↓↓↓
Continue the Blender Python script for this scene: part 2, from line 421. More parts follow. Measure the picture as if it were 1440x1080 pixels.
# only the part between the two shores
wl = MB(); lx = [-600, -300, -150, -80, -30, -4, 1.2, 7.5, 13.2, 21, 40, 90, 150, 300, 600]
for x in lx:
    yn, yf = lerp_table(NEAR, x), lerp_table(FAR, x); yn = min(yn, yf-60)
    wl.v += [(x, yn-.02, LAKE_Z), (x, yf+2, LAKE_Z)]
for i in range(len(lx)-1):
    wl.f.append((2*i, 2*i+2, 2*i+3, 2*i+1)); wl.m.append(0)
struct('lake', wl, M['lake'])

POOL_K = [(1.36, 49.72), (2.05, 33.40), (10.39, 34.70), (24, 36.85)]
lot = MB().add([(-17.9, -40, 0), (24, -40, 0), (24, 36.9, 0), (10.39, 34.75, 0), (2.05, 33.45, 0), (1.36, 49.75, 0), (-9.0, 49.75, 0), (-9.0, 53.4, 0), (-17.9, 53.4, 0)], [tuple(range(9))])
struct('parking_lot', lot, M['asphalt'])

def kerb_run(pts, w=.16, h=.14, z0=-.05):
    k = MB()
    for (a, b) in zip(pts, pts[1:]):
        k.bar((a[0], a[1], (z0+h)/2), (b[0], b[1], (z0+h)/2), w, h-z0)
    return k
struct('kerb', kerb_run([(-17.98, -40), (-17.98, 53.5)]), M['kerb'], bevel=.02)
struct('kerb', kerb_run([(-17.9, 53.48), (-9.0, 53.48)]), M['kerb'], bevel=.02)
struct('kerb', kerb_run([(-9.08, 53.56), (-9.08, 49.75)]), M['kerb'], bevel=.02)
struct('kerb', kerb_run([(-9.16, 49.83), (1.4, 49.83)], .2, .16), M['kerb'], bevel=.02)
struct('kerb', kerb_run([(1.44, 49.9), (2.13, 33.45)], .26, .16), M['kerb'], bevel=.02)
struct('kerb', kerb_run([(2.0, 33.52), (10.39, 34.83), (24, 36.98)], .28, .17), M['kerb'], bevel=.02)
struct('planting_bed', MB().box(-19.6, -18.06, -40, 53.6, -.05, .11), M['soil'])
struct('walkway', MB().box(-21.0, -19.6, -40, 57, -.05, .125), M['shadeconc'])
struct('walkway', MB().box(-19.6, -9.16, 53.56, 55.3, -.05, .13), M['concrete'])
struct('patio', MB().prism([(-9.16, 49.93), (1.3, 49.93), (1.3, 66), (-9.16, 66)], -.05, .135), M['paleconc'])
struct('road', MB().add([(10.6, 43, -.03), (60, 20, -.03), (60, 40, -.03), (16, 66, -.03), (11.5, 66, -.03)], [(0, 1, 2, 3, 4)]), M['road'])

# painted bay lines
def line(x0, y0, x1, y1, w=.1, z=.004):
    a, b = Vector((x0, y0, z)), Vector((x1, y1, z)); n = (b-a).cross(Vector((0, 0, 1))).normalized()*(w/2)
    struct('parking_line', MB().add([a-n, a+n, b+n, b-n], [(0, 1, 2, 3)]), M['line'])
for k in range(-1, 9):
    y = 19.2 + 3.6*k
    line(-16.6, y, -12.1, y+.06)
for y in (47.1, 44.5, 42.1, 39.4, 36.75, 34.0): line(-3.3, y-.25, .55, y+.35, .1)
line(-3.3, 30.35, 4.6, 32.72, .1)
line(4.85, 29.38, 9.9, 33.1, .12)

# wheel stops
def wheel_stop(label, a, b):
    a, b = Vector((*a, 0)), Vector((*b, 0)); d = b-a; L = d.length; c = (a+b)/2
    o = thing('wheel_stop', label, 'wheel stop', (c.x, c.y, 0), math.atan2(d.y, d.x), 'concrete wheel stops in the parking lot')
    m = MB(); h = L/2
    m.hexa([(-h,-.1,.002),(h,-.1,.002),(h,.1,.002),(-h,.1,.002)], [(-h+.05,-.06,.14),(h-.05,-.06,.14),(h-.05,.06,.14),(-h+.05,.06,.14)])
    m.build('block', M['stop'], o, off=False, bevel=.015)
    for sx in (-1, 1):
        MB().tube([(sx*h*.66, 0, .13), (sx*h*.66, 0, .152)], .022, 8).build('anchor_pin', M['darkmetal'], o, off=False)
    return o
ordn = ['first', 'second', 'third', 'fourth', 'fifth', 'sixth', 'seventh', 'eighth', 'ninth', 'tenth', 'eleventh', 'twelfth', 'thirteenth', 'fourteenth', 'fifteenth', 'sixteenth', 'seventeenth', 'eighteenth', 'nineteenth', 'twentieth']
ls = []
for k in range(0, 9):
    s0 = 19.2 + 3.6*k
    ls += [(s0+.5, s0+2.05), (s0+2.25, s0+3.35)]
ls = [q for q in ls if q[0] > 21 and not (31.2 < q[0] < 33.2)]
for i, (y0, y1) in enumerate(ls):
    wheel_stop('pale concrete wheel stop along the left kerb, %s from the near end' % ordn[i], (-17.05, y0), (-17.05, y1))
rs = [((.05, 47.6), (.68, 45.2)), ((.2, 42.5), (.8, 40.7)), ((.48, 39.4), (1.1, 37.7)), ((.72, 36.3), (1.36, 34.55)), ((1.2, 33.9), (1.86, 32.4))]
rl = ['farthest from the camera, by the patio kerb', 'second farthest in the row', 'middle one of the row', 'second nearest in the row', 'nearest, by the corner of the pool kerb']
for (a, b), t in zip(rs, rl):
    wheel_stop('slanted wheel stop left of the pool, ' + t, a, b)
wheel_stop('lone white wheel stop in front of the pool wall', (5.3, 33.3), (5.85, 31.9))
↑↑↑
↓↓↓
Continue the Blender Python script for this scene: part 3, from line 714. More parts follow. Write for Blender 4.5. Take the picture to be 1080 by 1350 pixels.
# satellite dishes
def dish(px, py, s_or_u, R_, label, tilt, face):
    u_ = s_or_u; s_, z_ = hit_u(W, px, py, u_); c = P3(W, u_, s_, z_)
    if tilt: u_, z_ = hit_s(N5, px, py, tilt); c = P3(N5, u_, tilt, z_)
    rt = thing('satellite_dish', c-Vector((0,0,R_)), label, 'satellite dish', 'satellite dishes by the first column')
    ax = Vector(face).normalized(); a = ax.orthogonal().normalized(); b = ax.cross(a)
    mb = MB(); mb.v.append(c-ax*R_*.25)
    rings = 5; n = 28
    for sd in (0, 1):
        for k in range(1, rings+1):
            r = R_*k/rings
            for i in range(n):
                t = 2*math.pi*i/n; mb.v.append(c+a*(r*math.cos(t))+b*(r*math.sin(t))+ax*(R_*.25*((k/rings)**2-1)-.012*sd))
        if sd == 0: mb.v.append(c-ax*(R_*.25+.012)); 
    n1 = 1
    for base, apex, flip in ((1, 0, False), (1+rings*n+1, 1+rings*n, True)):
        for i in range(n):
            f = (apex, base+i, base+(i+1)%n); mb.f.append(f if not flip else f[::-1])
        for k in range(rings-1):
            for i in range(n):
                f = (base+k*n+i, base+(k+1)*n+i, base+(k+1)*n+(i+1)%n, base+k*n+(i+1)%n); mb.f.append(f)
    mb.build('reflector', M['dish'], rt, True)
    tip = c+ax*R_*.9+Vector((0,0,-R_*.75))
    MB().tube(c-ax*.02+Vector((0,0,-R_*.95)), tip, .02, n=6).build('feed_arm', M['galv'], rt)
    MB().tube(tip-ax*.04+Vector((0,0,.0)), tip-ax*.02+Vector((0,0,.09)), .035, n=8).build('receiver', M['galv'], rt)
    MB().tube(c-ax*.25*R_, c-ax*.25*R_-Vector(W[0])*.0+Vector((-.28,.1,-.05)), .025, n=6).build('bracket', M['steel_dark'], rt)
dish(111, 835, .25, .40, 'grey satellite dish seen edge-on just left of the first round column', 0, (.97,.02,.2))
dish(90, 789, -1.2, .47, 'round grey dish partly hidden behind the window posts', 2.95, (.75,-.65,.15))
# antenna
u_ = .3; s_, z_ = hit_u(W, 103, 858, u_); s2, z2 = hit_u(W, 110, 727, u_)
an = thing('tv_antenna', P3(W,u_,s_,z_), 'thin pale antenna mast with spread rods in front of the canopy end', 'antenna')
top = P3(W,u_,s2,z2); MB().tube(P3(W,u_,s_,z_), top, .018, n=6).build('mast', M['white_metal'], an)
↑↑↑
#### Request
The lines to extract from the data above begin with the line containing "Continue the Blender Python script for this scene: part 2, from" and end with the line containing "3, 4)]), M['road'])". Extract them exactly, including both.

#### Exercise solution
Continue the Blender Python script for this scene: part 2, from line 421. More parts follow. Measure the picture as if it were 1440x1080 pixels.
# only the part between the two shores
wl = MB(); lx = [-600, -300, -150, -80, -30, -4, 1.2, 7.5, 13.2, 21, 40, 90, 150, 300, 600]
for x in lx:
    yn, yf = lerp_table(NEAR, x), lerp_table(FAR, x); yn = min(yn, yf-60)
    wl.v += [(x, yn-.02, LAKE_Z), (x, yf+2, LAKE_Z)]
for i in range(len(lx)-1):
    wl.f.append((2*i, 2*i+2, 2*i+3, 2*i+1)); wl.m.append(0)
struct('lake', wl, M['lake'])

POOL_K = [(1.36, 49.72), (2.05, 33.40), (10.39, 34.70), (24, 36.85)]
lot = MB().add([(-17.9, -40, 0), (24, -40, 0), (24, 36.9, 0), (10.39, 34.75, 0), (2.05, 33.45, 0), (1.36, 49.75, 0), (-9.0, 49.75, 0), (-9.0, 53.4, 0), (-17.9, 53.4, 0)], [tuple(range(9))])
struct('parking_lot', lot, M['asphalt'])

def kerb_run(pts, w=.16, h=.14, z0=-.05):
    k = MB()
    for (a, b) in zip(pts, pts[1:]):
        k.bar((a[0], a[1], (z0+h)/2), (b[0], b[1], (z0+h)/2), w, h-z0)
    return k
struct('kerb', kerb_run([(-17.98, -40), (-17.98, 53.5)]), M['kerb'], bevel=.02)
struct('kerb', kerb_run([(-17.9, 53.48), (-9.0, 53.48)]), M['kerb'], bevel=.02)
struct('kerb', kerb_run([(-9.08, 53.56), (-9.08, 49.75)]), M['kerb'], bevel=.02)
struct('kerb', kerb_run([(-9.16, 49.83), (1.4, 49.83)], .2, .16), M['kerb'], bevel=.02)
struct('kerb', kerb_run([(1.44, 49.9), (2.13, 33.45)], .26, .16), M['kerb'], bevel=.02)
struct('kerb', kerb_run([(2.0, 33.52), (10.39, 34.83), (24, 36.98)], .28, .17), M['kerb'], bevel=.02)
struct('planting_bed', MB().box(-19.6, -18.06, -40, 53.6, -.05, .11), M['soil'])
struct('walkway', MB().box(-21.0, -19.6, -40, 57, -.05, .125), M['shadeconc'])
struct('walkway', MB().box(-19.6, -9.16, 53.56, 55.3, -.05, .13), M['concrete'])
struct('patio', MB().prism([(-9.16, 49.93), (1.3, 49.93), (1.3, 66), (-9.16, 66)], -.05, .135), M['paleconc'])
struct('road', MB().add([(10.6, 43, -.03), (60, 20, -.03), (60, 40, -.03), (16, 66, -.03), (11.5, 66, -.03)], [(0, 1, 2, 3, 4)]), M['road'])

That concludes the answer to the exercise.